Jim Stoten’s illustrations manage to have a distinctly wonky, vintage OZ Magazine vibe while also conveying their modern messages with precision and subtlety. Some things the artist is especially good at drawing include: pirates, bugles, ruddy monarchs, everyday activities such as hanging the laundry or reading a book, and balloons. And that’s just a sample!
Check out Stoten’s website for examples, as well as a blog chock full o’ sketches, updates, tip-offs and works-in-progress.
Luke Ramsey’s zines, prints, drawings and collaborations (like the above collection of monster mug shots executed with Finlay Pogue) could keep an attentive viewer absorbed for days on end.
But there’s more! Along with his wife Angela Conley, Ramsey runs Islands Fold, an independent publisher and artist residency on Pender Island, B.C., Canada, founded in 2006. Available for purchase at the website are a multitude of prints, drawings, shirts and zines, the proceeds of which go directly toward funding the residency. Good work, guys!
Not only do we love Jon Boam’s mural at digital marketing and communications agency Code Computerlove, we love the process photographs on Boam’s blog that illustrate paintings-in-action (as well as selected shenanigans, naturally.) See here for more.
One of Emma Balkind’s many notable efforts is her appearance onInternet Archaeology, an archive of “graphic artifacts found within earlier Internet Culture” established in 2009 and with a purpose of preserving these artifacts to “acknowledge their importance in understanding the beginnings and birth of an Internet Culture.”
Among the standard bits of information embedded within artist/filmmaker/writer Luca Dipierro’s biography is the sentence, “His life is based on a true story.” Cool! We love ontological riddles as much as the next guy/girl, and Dipierro’s work is studded with them in the darndest places.
There’s a lot to explore on Dipierro’s website. We recommend starting with the ART section, moseying on over to the FILM segment, and ending up with a tour of the WRITING archive. Neat stuff abounds—and it’s always refreshing to stumble upon a genuine polymath.
We’re not clear on how we wound up at Travess Smalley’s web page, but we happily spent a solid chunk of time staring hypnotized at the never-ending wall of images Smalley has arranged for all to see. Imagine, if you will, that a Magic Eye puzzle book consumed the entire internet circa 1997, entered a wormhole, took a cat-nap, woke up and shouted “HELLO” to the world. That’s a starting description. We challenge you to come up with a better one.

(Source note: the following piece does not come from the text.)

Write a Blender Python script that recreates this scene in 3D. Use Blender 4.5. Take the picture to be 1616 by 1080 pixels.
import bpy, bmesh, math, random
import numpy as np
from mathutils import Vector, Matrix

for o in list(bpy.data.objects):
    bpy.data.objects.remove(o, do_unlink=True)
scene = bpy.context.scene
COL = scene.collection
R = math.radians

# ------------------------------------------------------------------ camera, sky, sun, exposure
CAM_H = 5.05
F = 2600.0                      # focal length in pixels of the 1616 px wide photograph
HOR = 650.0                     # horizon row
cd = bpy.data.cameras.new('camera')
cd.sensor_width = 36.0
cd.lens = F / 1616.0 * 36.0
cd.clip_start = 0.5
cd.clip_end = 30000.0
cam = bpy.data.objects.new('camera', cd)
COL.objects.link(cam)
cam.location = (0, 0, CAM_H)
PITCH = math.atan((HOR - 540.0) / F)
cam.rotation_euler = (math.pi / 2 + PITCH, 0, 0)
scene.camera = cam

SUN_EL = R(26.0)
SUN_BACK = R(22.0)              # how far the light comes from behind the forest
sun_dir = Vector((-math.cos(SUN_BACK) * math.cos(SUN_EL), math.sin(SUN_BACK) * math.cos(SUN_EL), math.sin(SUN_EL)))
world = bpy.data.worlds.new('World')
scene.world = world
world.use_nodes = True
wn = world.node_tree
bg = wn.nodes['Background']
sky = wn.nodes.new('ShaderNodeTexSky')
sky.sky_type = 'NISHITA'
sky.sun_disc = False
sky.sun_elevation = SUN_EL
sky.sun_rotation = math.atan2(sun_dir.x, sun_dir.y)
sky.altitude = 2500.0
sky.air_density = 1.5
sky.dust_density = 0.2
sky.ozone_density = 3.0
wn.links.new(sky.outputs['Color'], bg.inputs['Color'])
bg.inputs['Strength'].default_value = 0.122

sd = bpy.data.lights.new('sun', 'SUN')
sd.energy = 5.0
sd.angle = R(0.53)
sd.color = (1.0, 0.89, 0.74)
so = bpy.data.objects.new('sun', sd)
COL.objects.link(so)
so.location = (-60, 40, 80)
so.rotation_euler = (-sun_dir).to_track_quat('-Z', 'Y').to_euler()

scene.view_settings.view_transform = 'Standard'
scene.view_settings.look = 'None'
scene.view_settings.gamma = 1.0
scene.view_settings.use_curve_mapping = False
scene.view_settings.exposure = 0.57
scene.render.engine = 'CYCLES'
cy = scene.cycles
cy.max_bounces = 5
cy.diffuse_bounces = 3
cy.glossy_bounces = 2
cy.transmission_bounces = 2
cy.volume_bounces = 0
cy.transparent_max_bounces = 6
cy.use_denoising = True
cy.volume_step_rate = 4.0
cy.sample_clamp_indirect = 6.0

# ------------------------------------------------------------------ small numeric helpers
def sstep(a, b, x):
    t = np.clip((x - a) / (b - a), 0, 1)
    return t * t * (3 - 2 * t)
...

Nieves has done it again. Time Fears is a sixteen-page zine by Matt Lock (whose previous Nieves-produced work, Hey I’m Tryin’, numbers among our personal favorites) with a beautiful and occasionally chilling array of paintings and drawings. Time Fears was published in tandem with an April-May exhibit in Hamburg, Germany, and it deals candidly with the anxieties of our age. “I was drawing a lot of ruins,” Matt comments, “Ruins of a once high level civilization, landscapes of twisted metal, abandoned buildings and scattered garbage.”
As an artist statement of sorts to accompany the zine, Matt also says, “I seem to live in two worlds: the present and the soon-to-be…I hope that you who identify with my time-based worries will bond with these pieces, perhaps finding your own time fears in my drawings and paintings, and I hope those of you less inclined to worry about time will find something here to ponder on and smile about.”
Bravo. Preview the zine here and take a peek at Matt’s website for more.
Gabi Kricheli’s sculptures and paintings are occasionally gruesome, occasionally pastoral and always intricate. We love the colors and the shapes and the abstractions and the crazy nuanced details. It’s not easy to describe, Kricheli’s work, but it is always worthwhile to spend time studying it.
Thank goodness for the web: it allows artists like Mark Mulroney to amass their high-concept weirdness into one viewing zone for home audiences to pore over. We dig the site’s surreal categorical distinctions almost as much as the work contained within: collages, drawings, scanned sketchbooks and more. Give it a look.